Tuesday 24 December 2013

Merry Schema!

The culturally recognized chunk of
perceptual experience known as: The
Jello dessert at a Xmas party.
Usually my blog posts are about stories related to my work. But for Christmas, I decided to deviate just a bit…mostly because I hate Christmas. I mean, I don't hate the fact that I get to hang out with my family and celebrate the birth of Christ, but why does that have to coincide with the most tacky, annoying, over-commercialized time of year? I guess because Western society made it so.
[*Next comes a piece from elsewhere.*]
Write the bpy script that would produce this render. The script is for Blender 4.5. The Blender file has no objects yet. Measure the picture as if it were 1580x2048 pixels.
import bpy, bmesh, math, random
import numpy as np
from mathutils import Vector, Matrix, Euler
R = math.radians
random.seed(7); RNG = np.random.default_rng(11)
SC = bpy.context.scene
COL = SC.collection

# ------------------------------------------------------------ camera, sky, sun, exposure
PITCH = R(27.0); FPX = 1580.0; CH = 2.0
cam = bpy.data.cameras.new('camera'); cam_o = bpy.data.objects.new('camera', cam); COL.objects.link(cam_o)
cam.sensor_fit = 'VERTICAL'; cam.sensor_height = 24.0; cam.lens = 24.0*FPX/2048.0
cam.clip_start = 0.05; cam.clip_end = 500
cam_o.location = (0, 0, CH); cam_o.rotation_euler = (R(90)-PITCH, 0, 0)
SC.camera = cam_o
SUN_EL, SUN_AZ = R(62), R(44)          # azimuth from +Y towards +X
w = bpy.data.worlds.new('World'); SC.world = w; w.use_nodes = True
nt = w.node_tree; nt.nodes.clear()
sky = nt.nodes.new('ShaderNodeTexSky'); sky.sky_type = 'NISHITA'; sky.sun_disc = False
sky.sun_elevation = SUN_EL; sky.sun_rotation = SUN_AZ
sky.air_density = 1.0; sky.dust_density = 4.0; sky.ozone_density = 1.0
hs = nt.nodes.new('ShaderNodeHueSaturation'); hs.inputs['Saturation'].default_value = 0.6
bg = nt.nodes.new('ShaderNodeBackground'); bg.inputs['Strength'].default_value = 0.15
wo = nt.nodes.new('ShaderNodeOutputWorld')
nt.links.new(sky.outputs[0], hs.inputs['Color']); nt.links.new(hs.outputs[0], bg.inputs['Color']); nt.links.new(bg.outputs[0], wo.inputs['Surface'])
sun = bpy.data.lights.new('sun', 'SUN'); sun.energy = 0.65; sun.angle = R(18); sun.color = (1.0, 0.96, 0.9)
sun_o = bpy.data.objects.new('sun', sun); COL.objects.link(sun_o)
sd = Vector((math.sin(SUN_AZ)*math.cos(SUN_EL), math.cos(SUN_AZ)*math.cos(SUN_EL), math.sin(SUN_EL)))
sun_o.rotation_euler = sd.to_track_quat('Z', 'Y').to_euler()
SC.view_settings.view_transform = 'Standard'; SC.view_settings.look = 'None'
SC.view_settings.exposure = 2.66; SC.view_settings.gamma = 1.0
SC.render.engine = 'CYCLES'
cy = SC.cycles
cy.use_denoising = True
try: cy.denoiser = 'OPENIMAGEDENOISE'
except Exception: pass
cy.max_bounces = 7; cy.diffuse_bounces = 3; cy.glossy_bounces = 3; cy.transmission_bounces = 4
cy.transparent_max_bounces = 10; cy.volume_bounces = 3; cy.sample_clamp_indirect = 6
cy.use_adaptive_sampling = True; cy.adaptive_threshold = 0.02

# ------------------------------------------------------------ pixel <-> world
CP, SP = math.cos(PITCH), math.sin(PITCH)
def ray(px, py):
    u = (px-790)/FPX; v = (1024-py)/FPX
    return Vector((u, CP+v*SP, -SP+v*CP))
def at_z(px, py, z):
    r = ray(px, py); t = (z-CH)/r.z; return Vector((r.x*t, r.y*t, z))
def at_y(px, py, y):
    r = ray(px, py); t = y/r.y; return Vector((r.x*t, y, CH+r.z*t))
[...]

Sometimes I just hate Western society. And that's one reason why I loved my Cultural Anthropology class last semester. It reminded me that our little North American bubble is tiny. There are millions and billions of people out there who do not live the way we do. Their still are cultures out there that do not celebrate greed and materialism. Plus, in class I learned that Christmas is a schema! That is, in my opinion, the perfect way of looking at it. From my textbook: "Schemas are patterned, repetitive experiences. People living in North America cannot avoid a schema called Christmas, a chunk of experience that recurs once every year. The Christmas schema can include features such as snowy weather and activities such as baking cookies. It involves public events in secular spaces such as the annual rush to complete holiday shopping in the last days before Christmas." How perfect a definition is that?

And how perfect would it be if we turfed the schema we experience every year and replaced it with something entirely different. I don't know, maybe we pick a date in the Spring, and instead of giving gifts to our family members we bought and gave things to the homeless. Maybe we invited an immigrant family over for dinner, or even our neighbours! And screw the turkey dinner, make it BBQ and beer. I'm just a Scrooge I guess, but in the Spirit of the Season: Merry Schema!!